The exit polls showing Clinton’s support among Hispanics in Nevada don’t include the nine Strip caucus sites, which went overwhelmingly for Clinton, despite the endorsement of Obama by Culinary Workers Local 226, the 60,000-strong union of hotel and casino workers. Nearly half the union’s members are Hispanic.

Robby Mook, who managed Clinton’s Nevada campaign, said the Hispanic support was the result of aggressive outreach. Clinton herself went door to door in a Hispanic neighborhood full of Culinary members and held a round table at a popular Mexican restaurant in the days before the caucus.

The Obama campaign was left licking its wounds. “We have a ways to go, not just in terms of his name ID but his record with Hispanic voters,” said Psaki, the spokeswoman. “We have some work to do in educating Hispanics about his record on immigration, health care and other issues.”

There was some pouting within the Obama campaign that the Culinary’s endorsement — important for its potential sway over Hispanic caucusgoers — came too late to do much good, coming 10 days before the caucus.

Even so, endorsements need to be backed with action by the candidate, particularly in the Hispanic community, said Louis DeSipio, a political scientist who studies Hispanic voter behavior at the University of California, Irvine.

“The elite endorsements are important, but you really need that community-level campaigning to win Latino votes,” DeSipio said. “Obama didn’t do as much of that as Clinton and he paid a price for it ... Some of Clinton’s campaigning in Nevada sent a message to California: This is the candidate that goes to a taqueria.”

There are any number of examples of how Obama is now more aggressively courting the Hispanic vote after failing to capture it in Nevada.

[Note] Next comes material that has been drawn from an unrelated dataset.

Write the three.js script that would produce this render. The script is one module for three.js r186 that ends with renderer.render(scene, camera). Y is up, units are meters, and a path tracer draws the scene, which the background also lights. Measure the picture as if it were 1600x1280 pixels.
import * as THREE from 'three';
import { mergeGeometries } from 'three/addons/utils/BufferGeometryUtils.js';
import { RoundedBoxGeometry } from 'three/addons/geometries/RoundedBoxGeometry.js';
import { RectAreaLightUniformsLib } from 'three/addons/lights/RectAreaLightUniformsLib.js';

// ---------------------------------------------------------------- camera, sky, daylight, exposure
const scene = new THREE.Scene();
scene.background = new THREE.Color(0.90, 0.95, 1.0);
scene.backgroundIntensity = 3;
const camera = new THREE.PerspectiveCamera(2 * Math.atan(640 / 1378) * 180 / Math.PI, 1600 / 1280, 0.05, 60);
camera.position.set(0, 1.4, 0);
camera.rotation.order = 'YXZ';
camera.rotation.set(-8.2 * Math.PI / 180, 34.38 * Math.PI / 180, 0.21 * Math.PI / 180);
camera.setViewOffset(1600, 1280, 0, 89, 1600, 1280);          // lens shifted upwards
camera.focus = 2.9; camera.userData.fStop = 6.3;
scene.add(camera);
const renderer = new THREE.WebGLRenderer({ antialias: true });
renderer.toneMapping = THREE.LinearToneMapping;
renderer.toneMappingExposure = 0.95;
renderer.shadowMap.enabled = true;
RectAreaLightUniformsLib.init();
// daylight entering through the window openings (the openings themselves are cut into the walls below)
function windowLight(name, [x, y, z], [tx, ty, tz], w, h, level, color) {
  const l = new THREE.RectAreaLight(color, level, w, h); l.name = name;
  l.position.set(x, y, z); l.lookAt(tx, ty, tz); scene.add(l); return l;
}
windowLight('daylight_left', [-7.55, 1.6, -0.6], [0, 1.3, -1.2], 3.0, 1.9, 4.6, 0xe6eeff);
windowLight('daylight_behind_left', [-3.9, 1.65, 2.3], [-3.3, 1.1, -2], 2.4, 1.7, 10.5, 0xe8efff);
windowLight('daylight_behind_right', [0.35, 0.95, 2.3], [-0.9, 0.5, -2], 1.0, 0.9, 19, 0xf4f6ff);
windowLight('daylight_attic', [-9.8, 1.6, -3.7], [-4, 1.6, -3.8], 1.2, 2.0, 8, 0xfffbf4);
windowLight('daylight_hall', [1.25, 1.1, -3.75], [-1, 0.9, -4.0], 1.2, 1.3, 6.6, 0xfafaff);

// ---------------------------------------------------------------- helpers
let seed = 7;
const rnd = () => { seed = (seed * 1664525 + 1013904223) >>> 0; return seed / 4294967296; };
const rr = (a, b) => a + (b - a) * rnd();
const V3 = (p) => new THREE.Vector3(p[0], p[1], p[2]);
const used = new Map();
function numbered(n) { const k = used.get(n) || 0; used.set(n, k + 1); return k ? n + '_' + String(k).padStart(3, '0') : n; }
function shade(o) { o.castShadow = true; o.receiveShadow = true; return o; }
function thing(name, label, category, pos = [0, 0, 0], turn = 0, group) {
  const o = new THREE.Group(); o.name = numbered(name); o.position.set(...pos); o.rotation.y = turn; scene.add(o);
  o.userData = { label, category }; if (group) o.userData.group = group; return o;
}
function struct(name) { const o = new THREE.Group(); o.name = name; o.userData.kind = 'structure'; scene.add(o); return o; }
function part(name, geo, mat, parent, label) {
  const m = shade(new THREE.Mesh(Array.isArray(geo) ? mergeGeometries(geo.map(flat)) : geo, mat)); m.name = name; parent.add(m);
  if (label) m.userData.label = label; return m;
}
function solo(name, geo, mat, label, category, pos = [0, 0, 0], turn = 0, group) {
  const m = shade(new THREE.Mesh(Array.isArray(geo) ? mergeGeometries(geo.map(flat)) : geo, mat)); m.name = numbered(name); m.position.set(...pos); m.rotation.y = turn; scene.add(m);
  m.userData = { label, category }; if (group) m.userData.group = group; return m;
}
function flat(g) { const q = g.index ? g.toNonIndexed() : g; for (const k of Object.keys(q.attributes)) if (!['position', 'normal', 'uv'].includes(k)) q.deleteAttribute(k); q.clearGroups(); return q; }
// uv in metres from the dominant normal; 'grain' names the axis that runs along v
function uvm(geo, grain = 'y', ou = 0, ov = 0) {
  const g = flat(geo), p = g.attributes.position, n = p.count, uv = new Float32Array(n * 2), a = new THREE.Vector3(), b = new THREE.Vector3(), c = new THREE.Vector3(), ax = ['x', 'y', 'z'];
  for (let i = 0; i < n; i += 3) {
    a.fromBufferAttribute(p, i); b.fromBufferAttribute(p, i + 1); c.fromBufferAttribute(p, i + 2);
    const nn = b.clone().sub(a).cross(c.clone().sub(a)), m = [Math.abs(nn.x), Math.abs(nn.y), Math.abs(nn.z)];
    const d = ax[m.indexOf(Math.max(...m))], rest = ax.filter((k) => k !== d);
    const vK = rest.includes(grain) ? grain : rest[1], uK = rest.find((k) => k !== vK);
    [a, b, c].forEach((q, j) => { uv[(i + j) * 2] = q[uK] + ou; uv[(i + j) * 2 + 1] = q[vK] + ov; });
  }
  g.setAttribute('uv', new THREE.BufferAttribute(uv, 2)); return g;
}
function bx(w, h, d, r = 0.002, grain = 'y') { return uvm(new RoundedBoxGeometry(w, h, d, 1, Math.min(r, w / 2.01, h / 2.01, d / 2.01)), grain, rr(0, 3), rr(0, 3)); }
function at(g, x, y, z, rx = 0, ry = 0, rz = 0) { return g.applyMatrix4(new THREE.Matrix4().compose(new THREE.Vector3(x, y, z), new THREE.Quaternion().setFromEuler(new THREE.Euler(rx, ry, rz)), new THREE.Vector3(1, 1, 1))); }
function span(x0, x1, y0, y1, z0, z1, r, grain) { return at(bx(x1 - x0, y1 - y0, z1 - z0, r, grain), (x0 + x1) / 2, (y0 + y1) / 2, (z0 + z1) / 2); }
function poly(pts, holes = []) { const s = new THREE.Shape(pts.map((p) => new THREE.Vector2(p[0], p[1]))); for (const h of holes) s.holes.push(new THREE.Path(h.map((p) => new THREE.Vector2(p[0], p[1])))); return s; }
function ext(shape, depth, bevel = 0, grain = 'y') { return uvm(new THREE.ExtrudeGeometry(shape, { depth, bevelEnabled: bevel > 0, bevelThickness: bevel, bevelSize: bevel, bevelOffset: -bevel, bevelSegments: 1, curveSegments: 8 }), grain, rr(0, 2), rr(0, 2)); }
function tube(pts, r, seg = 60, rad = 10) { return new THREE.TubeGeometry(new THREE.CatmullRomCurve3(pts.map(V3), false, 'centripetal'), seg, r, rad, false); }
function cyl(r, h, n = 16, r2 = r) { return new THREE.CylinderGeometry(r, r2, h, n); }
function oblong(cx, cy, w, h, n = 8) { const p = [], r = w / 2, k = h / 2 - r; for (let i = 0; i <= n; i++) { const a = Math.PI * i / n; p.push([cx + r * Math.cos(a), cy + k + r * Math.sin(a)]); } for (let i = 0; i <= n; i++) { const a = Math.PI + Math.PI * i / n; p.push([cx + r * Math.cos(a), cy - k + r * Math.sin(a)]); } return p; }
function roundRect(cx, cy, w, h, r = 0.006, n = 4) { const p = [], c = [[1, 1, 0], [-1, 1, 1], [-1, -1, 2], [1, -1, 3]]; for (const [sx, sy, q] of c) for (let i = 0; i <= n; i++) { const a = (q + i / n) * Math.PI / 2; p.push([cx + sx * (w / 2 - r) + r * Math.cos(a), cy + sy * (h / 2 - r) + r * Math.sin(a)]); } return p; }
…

Obama has joined Clinton in running Spanish-language ads on radio and television in California, and Obama is backing up his union endorsements with neighborhood campaigning, DeSipio said.

Obama told an audience at Los Angeles Trade Technical College last week that the country must work to bridge its “black-brown divide.” When he tells the story of his humble beginnings as a community organizer on the South Side of Chicago, he now emphasizes that plant closures in the city affected Mexican-Americans, blacks and whites alike.

Political observers also note that the recent endorsement of Sen. Ted Kennedy could help Obama in the country’s Latino communities. President John F. Kennedy and Robert F. Kennedy worked hard to cultivate support in the Latino community before it became an important part of the Democratic coalition, DeSipio said. Still, the lure of the family legacy could be limited because many Latino voters are either young or newly minted citizens.

Regardless, Ted Kennedy brings weight to Obama’s campaign as the leading national advocate for immigration reform.

He also provides a counterbalance to Bill Clinton, who relentlessly campaigned in Nevada for his wife.

That boldness carried over into South Carolina, where Clinton served as attack dog, hitting Obama on several fronts. But the strategy backfired when he made racially tinged comments, likening Obama’s campaign to that of Jesse Jackson’s in the 1980s.

“They either overlearned the lesson or they learned the wrong lesson from Nevada,” said Jennifer Duffy, a political analyst with the nonpartisan Cook Political Report in Washington. “Bill Clinton being aggressive is a bad thing. People don’t want to see an angry Bill Clinton.”

The former president has since moved back into the role of a supportive spouse.

In the end, what’s Nevada’s legacy?

Well, we’ve won at least a footnote: Nevada is the first state so far in which one candidate won the popular vote and the other won more delegates — although their ultimate apportionment is to be decided.

Though Nevada’s results suggest certain demographic trends for the candidates, they won’t be validated until Feb. 5, she said.

“This is different from everything else,” Duffy said. “We’ve moved from a phase where a win is about momentum, credibility and validation. Now it’s about math. It’s about counting noses. Their strengths aren’t necessarily as important as they were in the early states.”

And Nevada as an early state? We’re now in each candidate’s rearview mirror.

Neither the Obama nor Clinton camps made its national campaign managers or strategists available to the Sun for interviews over a three-day period.